On the evening of Tuesday, June 30, 2009—just five months into his administration—Barack Obama invited a small group of presidential historians to dine with him in the Family Quarters of the White House. His chief of staff, Rahm Emanuel, personally delivered the invitations with a word of caution: the meeting was to remain private and off the record. As a result, the media missed the chance to report on an important event, for the evening with the historians provided a remarkable sneak preview of why the Obama presidency would shortly go off the rails.  …

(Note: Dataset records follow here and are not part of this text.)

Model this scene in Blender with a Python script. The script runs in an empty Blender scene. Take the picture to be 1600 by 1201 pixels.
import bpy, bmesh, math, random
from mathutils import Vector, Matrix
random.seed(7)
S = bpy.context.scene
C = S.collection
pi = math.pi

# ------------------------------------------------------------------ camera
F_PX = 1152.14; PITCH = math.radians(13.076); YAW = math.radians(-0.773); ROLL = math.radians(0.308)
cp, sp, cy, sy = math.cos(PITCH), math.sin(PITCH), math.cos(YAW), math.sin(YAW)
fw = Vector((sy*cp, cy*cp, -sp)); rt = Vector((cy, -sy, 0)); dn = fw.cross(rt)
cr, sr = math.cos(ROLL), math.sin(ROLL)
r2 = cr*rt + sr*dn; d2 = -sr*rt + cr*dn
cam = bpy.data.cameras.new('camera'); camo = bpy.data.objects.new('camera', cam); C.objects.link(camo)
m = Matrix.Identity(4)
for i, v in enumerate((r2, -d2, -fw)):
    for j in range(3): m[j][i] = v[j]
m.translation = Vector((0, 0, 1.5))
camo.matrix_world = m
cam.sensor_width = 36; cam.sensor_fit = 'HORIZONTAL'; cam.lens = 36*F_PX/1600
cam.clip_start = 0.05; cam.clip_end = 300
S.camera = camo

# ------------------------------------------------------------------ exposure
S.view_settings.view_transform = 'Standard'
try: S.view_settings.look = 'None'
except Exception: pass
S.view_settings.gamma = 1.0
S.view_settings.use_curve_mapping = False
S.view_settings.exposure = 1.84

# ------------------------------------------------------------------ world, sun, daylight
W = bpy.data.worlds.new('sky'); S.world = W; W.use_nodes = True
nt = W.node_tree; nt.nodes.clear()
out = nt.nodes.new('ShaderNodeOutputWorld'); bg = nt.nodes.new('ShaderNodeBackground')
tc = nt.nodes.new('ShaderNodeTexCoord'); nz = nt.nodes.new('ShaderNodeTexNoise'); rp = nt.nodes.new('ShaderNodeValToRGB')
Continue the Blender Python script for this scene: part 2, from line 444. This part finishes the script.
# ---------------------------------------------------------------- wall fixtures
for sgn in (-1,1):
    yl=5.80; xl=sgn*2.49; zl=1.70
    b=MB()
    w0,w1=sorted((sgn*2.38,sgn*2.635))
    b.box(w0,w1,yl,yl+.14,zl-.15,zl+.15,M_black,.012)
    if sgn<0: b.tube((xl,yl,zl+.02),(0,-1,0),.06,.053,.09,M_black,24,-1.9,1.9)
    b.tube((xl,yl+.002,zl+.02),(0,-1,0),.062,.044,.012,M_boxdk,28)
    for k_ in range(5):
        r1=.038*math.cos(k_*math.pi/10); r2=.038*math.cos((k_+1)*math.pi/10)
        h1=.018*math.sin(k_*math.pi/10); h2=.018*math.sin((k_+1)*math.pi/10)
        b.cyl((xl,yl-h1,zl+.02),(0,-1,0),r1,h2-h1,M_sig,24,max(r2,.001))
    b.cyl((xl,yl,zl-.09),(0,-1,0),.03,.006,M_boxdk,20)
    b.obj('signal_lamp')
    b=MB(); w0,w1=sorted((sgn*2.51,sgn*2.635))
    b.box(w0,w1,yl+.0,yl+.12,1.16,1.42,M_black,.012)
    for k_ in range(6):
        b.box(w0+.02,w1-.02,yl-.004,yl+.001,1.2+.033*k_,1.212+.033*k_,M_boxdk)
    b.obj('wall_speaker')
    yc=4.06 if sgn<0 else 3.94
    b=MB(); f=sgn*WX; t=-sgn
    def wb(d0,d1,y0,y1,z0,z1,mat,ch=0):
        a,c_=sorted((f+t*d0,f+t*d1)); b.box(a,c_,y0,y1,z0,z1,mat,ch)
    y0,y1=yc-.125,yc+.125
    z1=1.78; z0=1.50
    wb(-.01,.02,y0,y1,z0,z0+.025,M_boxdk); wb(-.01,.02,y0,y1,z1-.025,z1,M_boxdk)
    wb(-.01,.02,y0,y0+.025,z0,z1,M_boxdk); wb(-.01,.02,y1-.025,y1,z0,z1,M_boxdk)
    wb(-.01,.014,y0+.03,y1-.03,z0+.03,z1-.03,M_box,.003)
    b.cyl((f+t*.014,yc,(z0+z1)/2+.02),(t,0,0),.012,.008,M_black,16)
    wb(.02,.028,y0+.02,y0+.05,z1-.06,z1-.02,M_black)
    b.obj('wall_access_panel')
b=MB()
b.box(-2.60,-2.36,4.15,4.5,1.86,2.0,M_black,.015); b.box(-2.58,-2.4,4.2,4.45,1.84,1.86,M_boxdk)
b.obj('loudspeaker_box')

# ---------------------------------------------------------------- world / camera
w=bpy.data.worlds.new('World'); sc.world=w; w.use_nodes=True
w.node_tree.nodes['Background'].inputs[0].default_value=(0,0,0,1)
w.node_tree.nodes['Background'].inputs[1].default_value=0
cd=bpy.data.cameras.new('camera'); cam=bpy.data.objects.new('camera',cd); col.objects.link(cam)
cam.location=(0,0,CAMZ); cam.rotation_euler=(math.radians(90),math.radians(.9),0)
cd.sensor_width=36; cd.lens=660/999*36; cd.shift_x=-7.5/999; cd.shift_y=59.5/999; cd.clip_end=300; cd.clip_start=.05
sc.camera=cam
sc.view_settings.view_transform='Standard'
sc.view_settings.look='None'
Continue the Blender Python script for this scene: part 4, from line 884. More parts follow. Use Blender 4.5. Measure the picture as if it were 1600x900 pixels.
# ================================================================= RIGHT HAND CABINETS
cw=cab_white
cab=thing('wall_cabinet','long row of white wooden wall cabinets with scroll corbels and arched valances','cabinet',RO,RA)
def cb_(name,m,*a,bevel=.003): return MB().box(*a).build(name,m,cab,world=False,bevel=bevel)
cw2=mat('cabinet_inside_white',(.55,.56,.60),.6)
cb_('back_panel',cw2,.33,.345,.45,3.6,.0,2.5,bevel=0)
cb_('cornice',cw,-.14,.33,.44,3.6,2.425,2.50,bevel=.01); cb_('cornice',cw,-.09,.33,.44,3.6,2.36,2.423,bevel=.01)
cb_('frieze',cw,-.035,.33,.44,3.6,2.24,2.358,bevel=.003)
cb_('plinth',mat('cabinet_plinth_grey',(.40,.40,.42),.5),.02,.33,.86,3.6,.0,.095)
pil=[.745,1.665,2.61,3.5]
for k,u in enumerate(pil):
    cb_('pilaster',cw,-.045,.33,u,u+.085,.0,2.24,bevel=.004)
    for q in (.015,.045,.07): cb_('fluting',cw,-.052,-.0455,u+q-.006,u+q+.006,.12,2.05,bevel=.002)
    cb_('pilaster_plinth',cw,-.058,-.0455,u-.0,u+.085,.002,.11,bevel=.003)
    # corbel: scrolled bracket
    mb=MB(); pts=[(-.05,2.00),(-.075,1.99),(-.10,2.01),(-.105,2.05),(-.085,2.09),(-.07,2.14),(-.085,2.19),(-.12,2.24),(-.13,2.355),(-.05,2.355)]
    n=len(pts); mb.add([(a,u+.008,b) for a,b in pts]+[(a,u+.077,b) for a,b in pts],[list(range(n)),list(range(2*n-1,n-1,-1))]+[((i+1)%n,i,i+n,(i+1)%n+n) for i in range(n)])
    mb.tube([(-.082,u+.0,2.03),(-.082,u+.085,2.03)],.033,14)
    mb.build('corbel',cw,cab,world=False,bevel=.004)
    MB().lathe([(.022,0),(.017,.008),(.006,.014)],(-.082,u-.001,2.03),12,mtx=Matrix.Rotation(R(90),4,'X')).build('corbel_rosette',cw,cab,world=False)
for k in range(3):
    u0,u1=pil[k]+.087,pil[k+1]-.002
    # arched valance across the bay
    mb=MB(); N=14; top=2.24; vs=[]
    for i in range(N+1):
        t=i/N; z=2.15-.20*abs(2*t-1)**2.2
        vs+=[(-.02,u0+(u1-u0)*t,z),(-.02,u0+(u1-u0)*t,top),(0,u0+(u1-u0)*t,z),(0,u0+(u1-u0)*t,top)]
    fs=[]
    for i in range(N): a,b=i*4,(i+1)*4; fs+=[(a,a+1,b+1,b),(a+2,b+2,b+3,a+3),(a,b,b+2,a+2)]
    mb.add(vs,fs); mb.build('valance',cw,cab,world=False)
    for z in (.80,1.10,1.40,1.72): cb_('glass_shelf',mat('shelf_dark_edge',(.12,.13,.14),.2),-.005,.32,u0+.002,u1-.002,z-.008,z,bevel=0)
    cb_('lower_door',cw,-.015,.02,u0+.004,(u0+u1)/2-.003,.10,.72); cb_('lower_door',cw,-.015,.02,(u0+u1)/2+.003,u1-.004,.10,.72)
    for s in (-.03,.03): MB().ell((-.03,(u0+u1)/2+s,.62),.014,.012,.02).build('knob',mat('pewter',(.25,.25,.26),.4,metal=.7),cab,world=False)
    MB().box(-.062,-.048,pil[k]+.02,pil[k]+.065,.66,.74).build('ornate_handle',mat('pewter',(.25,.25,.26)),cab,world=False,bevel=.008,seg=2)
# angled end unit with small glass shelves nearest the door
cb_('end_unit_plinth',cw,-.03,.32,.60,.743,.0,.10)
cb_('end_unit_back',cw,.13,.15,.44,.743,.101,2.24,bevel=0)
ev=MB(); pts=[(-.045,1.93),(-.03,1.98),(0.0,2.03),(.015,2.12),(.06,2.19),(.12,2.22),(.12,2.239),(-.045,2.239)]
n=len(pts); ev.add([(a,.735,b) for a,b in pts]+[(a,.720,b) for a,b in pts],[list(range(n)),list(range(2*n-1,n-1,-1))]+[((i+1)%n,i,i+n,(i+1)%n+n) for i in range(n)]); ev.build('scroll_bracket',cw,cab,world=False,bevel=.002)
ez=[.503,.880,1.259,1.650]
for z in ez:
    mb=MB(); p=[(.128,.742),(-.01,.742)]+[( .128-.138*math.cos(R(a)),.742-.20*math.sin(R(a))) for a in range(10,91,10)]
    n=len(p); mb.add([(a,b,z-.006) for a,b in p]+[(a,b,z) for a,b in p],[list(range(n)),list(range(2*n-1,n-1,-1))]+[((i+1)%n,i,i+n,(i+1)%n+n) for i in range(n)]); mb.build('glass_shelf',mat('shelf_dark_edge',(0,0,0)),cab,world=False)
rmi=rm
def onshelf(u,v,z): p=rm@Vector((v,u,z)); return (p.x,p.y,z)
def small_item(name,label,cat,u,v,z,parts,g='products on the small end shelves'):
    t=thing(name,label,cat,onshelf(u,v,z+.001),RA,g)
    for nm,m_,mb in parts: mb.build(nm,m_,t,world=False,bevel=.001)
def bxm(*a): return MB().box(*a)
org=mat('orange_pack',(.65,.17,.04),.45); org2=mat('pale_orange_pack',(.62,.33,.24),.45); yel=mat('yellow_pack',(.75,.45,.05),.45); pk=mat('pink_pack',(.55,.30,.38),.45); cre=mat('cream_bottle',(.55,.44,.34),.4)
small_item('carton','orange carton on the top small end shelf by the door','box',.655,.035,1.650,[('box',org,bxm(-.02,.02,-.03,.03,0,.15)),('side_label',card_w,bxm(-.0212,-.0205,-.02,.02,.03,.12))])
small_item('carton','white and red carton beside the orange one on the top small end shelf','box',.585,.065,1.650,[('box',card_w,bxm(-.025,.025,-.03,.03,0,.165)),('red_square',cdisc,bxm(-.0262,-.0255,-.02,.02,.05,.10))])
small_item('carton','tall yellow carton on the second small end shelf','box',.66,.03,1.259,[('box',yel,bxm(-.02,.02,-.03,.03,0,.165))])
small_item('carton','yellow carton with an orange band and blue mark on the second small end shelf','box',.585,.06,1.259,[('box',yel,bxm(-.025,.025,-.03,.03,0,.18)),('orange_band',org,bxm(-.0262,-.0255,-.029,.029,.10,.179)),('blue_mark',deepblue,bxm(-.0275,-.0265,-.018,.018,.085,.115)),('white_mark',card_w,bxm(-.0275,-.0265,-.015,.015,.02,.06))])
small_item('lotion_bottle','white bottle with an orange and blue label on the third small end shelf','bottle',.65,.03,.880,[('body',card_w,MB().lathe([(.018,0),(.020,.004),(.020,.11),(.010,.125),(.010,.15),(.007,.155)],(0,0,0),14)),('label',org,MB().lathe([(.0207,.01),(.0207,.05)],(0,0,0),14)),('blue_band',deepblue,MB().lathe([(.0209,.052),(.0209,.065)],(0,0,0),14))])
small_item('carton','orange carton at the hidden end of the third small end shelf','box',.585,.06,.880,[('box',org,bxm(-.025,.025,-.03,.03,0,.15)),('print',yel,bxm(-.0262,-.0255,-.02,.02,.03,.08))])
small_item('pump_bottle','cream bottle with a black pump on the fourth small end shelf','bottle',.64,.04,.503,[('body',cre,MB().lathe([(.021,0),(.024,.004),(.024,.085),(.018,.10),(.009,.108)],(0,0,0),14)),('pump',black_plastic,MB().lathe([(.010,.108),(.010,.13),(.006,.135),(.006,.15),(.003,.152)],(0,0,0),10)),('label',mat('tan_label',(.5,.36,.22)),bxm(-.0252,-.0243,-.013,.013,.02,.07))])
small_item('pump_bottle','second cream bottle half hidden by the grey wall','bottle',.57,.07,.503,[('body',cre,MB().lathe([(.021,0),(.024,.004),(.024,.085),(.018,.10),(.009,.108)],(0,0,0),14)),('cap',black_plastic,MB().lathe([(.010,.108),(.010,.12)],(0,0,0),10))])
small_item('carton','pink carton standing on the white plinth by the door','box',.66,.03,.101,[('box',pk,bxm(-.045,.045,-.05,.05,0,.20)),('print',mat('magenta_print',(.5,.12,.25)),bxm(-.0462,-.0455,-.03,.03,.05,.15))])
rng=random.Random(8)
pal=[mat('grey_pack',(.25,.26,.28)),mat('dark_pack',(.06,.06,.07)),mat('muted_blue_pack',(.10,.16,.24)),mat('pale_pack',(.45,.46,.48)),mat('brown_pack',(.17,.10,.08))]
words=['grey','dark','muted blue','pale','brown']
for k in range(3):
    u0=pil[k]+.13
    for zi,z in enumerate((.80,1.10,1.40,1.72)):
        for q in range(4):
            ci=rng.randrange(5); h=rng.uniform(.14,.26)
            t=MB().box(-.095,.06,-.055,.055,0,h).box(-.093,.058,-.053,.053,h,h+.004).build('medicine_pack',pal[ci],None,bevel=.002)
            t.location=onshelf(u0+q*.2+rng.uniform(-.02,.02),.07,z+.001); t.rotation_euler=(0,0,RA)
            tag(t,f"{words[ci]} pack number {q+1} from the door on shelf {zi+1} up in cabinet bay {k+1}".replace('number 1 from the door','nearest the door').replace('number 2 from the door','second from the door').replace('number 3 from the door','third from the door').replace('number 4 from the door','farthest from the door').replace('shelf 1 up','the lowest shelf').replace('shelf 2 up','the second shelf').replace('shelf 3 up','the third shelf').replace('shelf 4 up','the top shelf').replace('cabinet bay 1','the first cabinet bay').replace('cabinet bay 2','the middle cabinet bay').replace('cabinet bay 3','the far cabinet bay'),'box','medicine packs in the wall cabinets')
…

Over the two-hour dinner, Mr. Obama and the historians discussed several past presidents. It wasn’t clear from Mr. Obama’s responses which of those presidents he identified with. At one point, he seemed to channel the charismatic John F. Kennedy. At another moment, he extolled the virtues of the “transformative” Ronald Reagan. Then again, it was the saintly Lincoln…or the New Deal’s “Happy Warrior,” Franklin Roosevelt….

Mr. Obama told the historians that he had come up with a slogan for his administration. “I’m thinking of calling it ‘A New Foundation,’ ” he said.

Doris Kearns Goodwin suggested that “A New Foundation” might not be the wisest choice for a motto.

“Why not?” the president asked.

“It sounds,” said Goodwin, “like a woman’s girdle.”

via Fox News.

Absolutely amazing the collusion between  these “historians” and a sitting President.  How can they claim to be objective when they participate in such pandering?  Why doesn’t the media point out the obvious problem with these sorts of meetings?  …

That last one I can answer.

Journalism is printing what someone else does not want printed:
everything else is public relations.
― George Orwell

There continues to this unholy relationship between the media and Obama specifically and politicians generally.  The media wants, no needs, access to the pols and the pols need access to the media.  It’s a symbiotic relationship where each benefits the other.

The New York Times was just last week busted printing stories whereby national secrets where “leaked” from the White House.  What we have is a major news organization dishing out exactly that the White House wanted printed.  That’s not journalism; that’s public relations.

Thankfully the internet is killing the mainstream media faster than the plague raced across Europe.  At least with citizen journalists the bias is out in the open.  People can make up their own minds considering the source.